My biggest concern is what this monster turns into 10-20 years down the line.
Known for their intellect and experience, these appointees could become rivals or advocates of competing ideas that could hinder White House operations if not skillfully coordinated.
Administration officials will have to “watch and see when it starts to become dysfunctional,” said Stephen Hess, a Brookings Institution scholar who has held several top government jobs going back to 1959. “It’s a very high risk because you’re adding without subtracting.”
When naming Volcker to his team, Obama could have scrapped either Romer’s or Summers’ agency, and divided the advisory duties between two groups, Hess said. “Instead, he adds a third.”
Paul Light, a specialist on government organization at New York University, said, “They’re kind of addicted to czars right now. I think they’re more trouble than they’re worth.”
Obama obviously disagrees. He has signaled plans to name Bronx politician Adolfo Carrion Jr. to a new White House post coordinating urban housing and education policies. And he has named Nancy Killefer to the new job of “chief performance officer,” which oversees many agencies.
He is hardly the first president to have a close aide coordinating several agencies. For years, a White House-based national security adviser has tried to put together information from the military, State Department and intelligence agencies.
But Obama’s creation of new policy czars and special envoys is pushing White House centralization to new levels.
Some government veterans say the strategy can help a president shape policy with minimum interference from Cabinet agencies. Under the right circumstances, a White House czar “can cut through some of the interagency disagreements that slow down and clog the policymaking process,” said Bill Galston, a University of Maryland professor and former Clinton White House aide.

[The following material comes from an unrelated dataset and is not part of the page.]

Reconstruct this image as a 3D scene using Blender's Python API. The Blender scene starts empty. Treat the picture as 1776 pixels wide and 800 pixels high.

But the system can be cumbersome, rife with jealousies and hampered by conflicting efforts and messages, Galston said. To make it work, he said, Obama “will have to be a way-above-average president,” which he has the “intellect and temperament” to be.
Source: AP: Obama’s White House: Big posts, overlapping tasks
Obama likely has above-average skills. But what about his successors? What will America become?